Samarinda,infosatu-Sinergi eksekutif dan legislatif akan menjadi kunci sukses perencanaan, pelaksanaan dan pengawasan pembangunan daerah. Sayangnya, di era kepemimpinan Gubernur Isran Noor dan Wagub Hadi Mulyadi saat ini, kemitraan itu justru dirasakan semakin jauh panggang dari api.
“Kalau boleh jujur bersuara, meskipun anggota DPRD yang 55 orang ini tidak semuanya mau atau bisa bersuara secara jujur, yang pasti kondisi sekarang ini terus terang lebih banyak tidak enaknya dari yang lalu,” keluh Anggota DPRD Kaltim dari Fraksi Partai Golkar Sarkowi V Zahry saat Rapat Paripurna Ke-22, Senin (20/6/2022).
Bagi Owi yang sudah tiga periode berada di Parlemen Karang Paci, pada periode ini ia merasakan ketidaknyaman ber-DPRD, dalam kaitan kemitraan dengan Pemprov Kaltim. Lanjut Owi, sebenarnya DPRD sudah tahu apa permasalahannya, tapi mereka seperti tidak memiliki daya untuk melakukan apapun karena rekomendasi-rekomendasi yang disampaikan oleh DPRD tidak pernah di follow up oleh Pemerintah Provinsi Kalimantan Timur.
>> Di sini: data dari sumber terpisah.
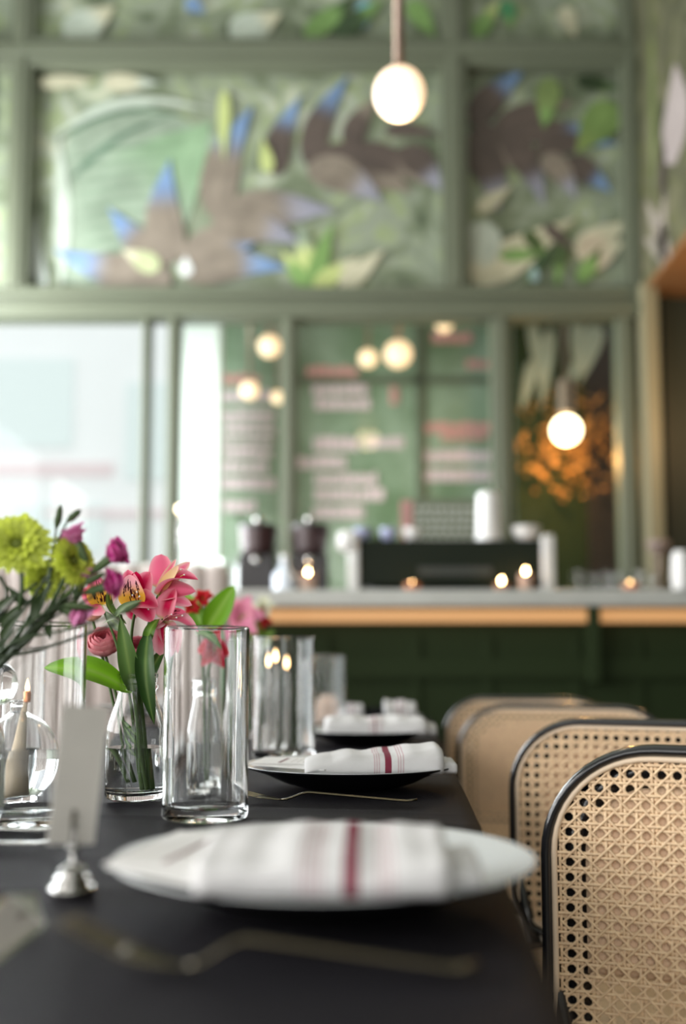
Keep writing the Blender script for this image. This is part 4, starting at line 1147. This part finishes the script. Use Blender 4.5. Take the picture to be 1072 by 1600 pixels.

Legislator berlatar jurnalis ini meminta agar ini menjadi catatan pemerintah. Terutama untuk memposisikan DPRD secara kelembagaan sewajarnya sesuai dengan peraturan perundang-undangan. Bukan sekadar pelengkap saat diperlukan, misalkan untuk meminta tanda tangan pimpinan DPRD.
“Setelah tanda tangan, kalau tidak perlu ya dicuekin lagi. Pimpinan menyampaikan aspirasi anggota kepada pemerintah ditinggal begitu saja, tidak difollow up,” ketus Owi lagi.
Bahkan dengan suara lantang Owi menyindirkan bila apa yang terjadi di Kaltim mungkin menjadi satu-satunya terjadi di Indonesia. Ketika suasana kemitraan yang kurang baik ini disampaikan ke Kementerian Dalam Negeri, mereka justru mendapat cemooh.
“Mereka tidak percaya DPRD setidakberdaya ini berbicara dengan Pemerintah Provinsi Kalimantan Timur,” tambahnya.
Meski demikian, DPRD tidak tinggal diam dan akan selalu memantau perkembangan dan realisasi dari follow up Pemprov Kalimantan Timur, termasuk persoalan anggaran.
“Jangan ada kesan seolah-olah tanpa DPRD, pemerintah provinsi bisa jalan sendiri, bisa membuat produk hukum sendiri. Mau teriak apa silakan provinsi tetap jalan sendiri. Saya kira ini dalam dunia kedokteran tidak sehat. Mohon ini menjadi catatan untuk perbaikan,” saran Owi.
Ia tidak ingin kelak ada sejarah DPRD dan Pemprov tidak harmonis, meski tidak diluapkan dalam bentuk langkah-langkah konstitusional yang frontal.
“Jadi ibaratnya, kita ini kalau berpuasa itu kan jelas hari rayanya. Tapi sekarang ini berpuasa terus tidak jelas kapan hari rayanya,” tandas Owi lagi.